Ser prioritário alterar o perfil da nossa economia quer dizer que é urgente. Podes dizer-me que é mais urgente resolver o problema das nossas contas públicas pois é algo que tens de fazer antes de resolver os problemas estruturais. Portanto, de acordo com o meu léxico, é mais prioritário resolver as contas públicas que mudar o perfil da economia.

Como disse é mera semântica mas a distinção que fases entre urgência e prioridade parece-me prosaica mas inconsistente com a utilização dada em contextos onde estas palavras são ponderadas com mais cuidado.

Nuno disse...

JMG mencionou que "não estamos tão mal" que tenhamos que abolir o exército como a Costa Rica.

Sendo que a Costa Rica e a Islândia são países em que a protecção marítima é fulcral para os seus interesses, que dominam constantemente índices de qualidade de vida e ambiente (mesmo apesar da Islândia ter estourado com a crise de crédito) e que não têm exército, apesar de um estar num ponto estratégico no Atlântico e outro estar rodeado de vizinhos belicosos, pergunto-me qual é exactamente o "estar tão mal" como a Costa Rica neste respeito.

A Islândia pondera exactamente juntar o material bélico e pessoal dos vestígios da sua Marinha na Guarda Costeira e a Costa Rica conta adquirir navios e material "militar" para vigiar as reservas marinhas pioneiras que se prepara para criar na sua costa, aumentando os 25% da área do país que já é parque nacional ou paisagem protegida.

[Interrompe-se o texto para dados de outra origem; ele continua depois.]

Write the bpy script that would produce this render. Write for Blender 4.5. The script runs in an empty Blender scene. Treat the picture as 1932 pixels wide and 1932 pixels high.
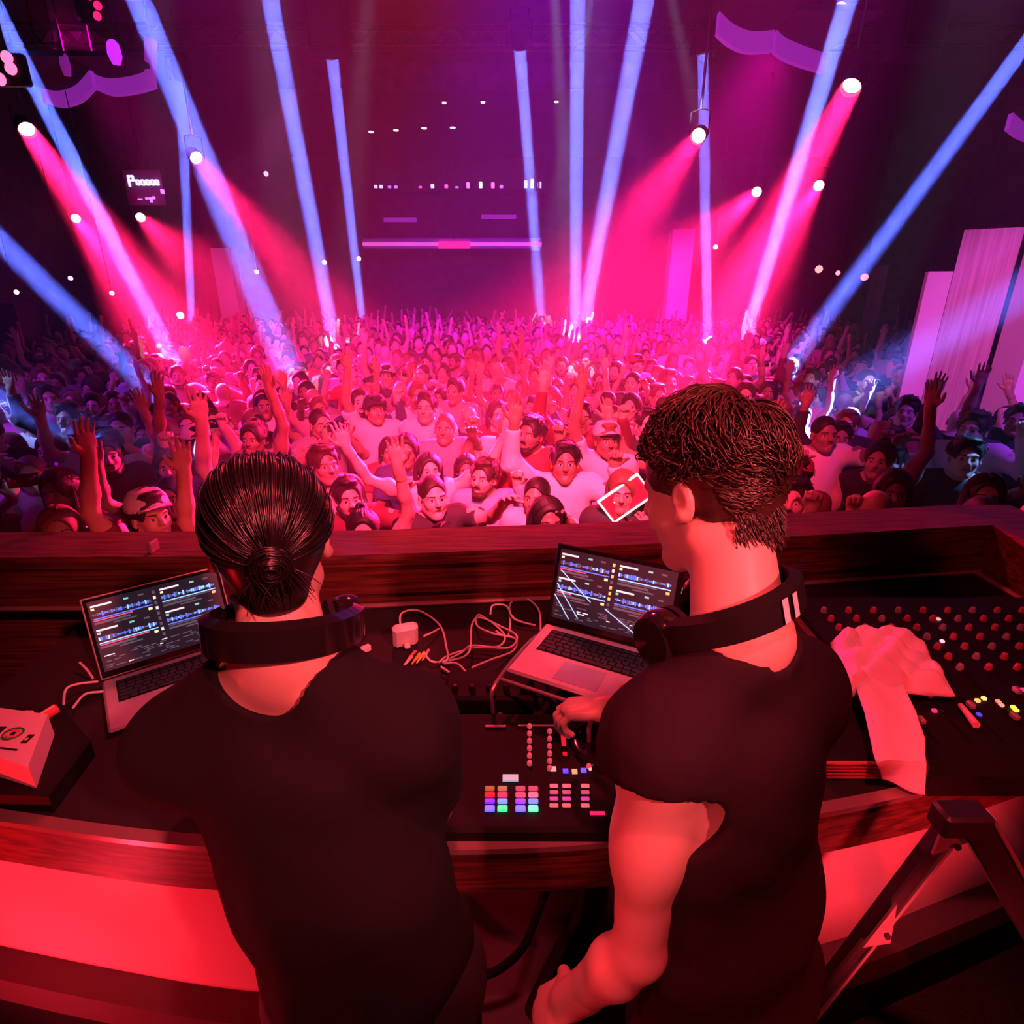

Os gastos militares destes países que não têm exército não são um "penacho" mas intervêm directamente na protecção de recursos comerciais e ambientais e não em hipotéticas reconquistas de Ceuta por via submarina.

José M. Sousa disse...

At the heart of the matter is the fact that commercial banks are allowed to create almost all the money we use. They create it out of thin air and put it into circulation in the form of profit-making loans. They credit those to their customers' accounts by a simple accounting procedure, and their customers spend the money into circulation.